Molecular Beam Epitaxy of Catalyst-Free InAs nanowires on Si (111)

Abstract

Semiconductor nanowires (NWs) represent a unique system for exploring phenomena at the nanoscale and are also expected to play a critical role in future electronic and optoelectronic devices. For some functional NW-based devices, it is essential to have control over position, size and directionality of NWs for homogeneous and predictive performance. Moreover, the growth of device-quality NWs with high purity should abstain from conventional nucleation schemes that employ foreign catalyst such as gold. Recent progress in selective-area epitaxy (SAE) technique has allowed position controlled catalyst-free growth of NWs, where semiconductor substrates are masked by dielectrics with nano-aperture patterns. This is a kind of template method, which involves a combination of bottom up (epitaxial growth) and top down (lithography) approaches. However, the current approaches for the nano-patterning are mainly based on electron beam lithography (e-beam), which is expensive and not suitable for large scale productions. In this master’s thesis, we demonstrate the molecular beam epitaxy (MBE) of catalyst free InAs NWs on Si (111) by different techniques.
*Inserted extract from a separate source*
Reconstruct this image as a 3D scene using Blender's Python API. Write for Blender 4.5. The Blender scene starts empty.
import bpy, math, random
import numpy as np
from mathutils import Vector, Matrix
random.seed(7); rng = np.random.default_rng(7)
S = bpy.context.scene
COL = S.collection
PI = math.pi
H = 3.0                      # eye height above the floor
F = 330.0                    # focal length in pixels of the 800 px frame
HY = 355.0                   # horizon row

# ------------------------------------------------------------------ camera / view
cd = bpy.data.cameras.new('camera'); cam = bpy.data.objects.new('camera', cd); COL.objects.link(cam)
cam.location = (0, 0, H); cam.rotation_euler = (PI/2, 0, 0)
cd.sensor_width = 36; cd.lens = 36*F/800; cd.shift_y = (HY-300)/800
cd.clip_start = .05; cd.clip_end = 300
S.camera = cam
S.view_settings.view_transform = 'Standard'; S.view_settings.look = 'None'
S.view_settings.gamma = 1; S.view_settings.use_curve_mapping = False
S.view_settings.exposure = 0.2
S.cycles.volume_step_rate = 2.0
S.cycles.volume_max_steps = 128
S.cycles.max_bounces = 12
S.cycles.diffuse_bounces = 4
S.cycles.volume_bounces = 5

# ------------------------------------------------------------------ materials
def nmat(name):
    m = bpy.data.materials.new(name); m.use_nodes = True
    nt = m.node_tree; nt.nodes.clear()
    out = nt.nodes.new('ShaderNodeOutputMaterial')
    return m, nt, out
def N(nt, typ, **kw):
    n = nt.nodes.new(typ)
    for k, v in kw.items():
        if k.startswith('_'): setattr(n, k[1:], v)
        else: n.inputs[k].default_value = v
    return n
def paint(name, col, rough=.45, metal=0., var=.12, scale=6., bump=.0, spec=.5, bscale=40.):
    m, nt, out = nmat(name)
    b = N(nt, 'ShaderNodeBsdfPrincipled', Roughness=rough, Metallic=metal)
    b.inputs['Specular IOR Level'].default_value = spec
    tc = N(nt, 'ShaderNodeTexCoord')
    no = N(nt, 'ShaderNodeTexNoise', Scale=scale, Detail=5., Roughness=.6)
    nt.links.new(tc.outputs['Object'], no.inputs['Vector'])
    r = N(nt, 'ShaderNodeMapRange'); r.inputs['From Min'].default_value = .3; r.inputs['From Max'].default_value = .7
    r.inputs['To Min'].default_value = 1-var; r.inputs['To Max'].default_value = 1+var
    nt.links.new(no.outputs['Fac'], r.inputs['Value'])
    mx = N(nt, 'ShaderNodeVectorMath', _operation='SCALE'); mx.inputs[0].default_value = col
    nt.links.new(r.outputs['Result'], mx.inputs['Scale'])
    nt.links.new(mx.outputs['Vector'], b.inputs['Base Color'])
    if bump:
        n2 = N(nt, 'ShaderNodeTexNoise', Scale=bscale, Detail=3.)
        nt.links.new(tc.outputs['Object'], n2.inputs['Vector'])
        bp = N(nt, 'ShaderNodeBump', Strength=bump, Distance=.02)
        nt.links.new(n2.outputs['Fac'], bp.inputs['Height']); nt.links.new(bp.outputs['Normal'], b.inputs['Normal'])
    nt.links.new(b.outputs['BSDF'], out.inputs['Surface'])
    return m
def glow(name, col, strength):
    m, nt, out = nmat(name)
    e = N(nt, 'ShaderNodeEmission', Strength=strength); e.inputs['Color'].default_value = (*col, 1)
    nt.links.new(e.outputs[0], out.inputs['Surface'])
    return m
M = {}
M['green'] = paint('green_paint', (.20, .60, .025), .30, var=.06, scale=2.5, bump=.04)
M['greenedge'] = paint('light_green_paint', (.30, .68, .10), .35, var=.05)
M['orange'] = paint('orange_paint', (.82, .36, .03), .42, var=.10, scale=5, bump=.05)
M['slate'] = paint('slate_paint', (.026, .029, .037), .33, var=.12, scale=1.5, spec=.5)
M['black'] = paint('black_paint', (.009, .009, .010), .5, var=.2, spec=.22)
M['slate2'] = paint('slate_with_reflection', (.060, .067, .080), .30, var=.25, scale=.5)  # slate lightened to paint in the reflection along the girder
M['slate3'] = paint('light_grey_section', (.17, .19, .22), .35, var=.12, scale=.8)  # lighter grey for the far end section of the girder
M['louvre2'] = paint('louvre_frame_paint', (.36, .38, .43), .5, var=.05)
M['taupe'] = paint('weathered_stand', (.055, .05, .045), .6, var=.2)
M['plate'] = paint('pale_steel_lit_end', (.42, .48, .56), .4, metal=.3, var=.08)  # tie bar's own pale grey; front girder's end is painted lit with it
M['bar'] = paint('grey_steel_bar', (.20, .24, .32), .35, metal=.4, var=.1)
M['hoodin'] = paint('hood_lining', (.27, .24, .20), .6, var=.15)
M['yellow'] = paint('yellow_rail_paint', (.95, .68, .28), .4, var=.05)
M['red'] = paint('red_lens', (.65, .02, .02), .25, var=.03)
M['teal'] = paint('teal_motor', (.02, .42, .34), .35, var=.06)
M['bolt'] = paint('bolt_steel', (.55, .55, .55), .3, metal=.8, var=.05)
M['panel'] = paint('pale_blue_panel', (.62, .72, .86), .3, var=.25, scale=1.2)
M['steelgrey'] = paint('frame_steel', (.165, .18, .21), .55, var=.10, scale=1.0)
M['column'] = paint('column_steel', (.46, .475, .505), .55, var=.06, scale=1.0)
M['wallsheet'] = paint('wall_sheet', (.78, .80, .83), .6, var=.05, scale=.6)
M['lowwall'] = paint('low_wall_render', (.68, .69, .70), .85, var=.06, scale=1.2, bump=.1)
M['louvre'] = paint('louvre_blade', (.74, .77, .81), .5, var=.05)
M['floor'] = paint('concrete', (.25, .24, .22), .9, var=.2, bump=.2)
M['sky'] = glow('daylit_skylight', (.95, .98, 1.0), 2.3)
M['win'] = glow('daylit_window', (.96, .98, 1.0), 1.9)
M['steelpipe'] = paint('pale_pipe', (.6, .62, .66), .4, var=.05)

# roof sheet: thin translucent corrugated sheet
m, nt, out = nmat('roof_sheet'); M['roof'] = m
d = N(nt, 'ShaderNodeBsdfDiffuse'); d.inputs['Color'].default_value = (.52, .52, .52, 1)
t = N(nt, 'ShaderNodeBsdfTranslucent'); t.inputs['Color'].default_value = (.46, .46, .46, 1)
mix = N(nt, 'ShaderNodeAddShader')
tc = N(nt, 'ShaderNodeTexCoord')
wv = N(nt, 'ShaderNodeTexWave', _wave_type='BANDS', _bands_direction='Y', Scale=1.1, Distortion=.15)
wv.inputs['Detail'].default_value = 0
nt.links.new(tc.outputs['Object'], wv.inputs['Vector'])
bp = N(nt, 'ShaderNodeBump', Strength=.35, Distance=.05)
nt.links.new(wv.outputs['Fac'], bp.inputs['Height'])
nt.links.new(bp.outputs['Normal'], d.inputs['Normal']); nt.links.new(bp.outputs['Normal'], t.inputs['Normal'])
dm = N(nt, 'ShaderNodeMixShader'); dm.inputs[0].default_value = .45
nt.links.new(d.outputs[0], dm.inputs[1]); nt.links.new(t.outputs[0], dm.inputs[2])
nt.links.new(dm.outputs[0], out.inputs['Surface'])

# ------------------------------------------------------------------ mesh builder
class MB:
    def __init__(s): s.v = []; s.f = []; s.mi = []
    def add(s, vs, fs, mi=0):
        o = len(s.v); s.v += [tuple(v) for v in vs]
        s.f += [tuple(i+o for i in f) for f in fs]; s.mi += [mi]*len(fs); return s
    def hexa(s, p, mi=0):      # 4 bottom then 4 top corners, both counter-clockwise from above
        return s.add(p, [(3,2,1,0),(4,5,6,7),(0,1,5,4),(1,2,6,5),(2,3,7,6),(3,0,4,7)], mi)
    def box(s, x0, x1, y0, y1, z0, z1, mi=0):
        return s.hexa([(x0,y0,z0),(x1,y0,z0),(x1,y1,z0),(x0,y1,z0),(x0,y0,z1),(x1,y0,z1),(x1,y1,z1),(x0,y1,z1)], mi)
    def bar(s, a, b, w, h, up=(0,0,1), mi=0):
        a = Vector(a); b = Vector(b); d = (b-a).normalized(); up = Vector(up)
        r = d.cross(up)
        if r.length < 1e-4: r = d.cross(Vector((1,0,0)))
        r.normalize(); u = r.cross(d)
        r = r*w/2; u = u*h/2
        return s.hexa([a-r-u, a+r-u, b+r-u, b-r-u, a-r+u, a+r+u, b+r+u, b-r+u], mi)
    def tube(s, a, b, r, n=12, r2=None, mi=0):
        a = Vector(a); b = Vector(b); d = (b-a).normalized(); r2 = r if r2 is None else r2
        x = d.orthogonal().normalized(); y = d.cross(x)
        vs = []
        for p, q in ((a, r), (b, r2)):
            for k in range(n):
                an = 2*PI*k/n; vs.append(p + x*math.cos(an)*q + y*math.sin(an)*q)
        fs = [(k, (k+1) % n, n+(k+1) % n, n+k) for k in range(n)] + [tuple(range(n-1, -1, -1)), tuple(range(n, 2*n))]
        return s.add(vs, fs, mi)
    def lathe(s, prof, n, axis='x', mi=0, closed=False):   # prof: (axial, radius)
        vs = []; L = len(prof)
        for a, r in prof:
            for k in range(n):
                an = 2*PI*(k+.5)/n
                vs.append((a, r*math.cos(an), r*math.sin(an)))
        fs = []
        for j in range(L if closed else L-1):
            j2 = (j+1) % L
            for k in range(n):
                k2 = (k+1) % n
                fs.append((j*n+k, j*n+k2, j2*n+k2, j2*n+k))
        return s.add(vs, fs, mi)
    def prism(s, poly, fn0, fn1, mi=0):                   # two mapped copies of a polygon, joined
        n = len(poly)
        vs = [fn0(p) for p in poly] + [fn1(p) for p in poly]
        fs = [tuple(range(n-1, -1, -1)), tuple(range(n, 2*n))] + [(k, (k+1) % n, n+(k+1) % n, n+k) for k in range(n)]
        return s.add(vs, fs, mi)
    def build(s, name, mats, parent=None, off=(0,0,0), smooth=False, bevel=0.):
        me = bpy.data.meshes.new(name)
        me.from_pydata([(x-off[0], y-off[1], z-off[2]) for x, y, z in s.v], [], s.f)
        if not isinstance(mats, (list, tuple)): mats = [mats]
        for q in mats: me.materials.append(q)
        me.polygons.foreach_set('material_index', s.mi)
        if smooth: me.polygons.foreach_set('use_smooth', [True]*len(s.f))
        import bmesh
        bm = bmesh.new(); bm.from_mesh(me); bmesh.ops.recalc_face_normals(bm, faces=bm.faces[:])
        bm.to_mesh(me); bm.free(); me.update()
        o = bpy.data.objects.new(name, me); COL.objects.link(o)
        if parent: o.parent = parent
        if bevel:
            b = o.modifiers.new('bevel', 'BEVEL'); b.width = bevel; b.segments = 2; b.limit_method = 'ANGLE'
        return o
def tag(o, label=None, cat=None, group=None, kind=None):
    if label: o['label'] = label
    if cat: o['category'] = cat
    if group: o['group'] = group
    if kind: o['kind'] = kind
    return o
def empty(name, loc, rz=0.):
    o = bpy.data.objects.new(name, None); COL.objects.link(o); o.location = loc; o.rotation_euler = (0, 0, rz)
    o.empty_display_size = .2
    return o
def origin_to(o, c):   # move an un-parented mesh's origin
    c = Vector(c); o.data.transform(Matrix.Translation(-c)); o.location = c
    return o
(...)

The first technique adapts a fully bottom-up approach for selective-area molecular beam epitaxy (SA-MBE) growth of catalyst-free InAs NWs. Specific to this work, the inexpensive, versatile and simple colloidal lithography technique is applied for opening nano-apertures in a SiO2 layer deposited on Si substrates, and methods to have control over the size and density of patterns were studied. In the second approach, epitaxy of non-ordered catalyst-free InAs NWs was demonstrated on substrates without lithography patterning. This is realized by generating pinholes in the SiO2 layer using wet etching.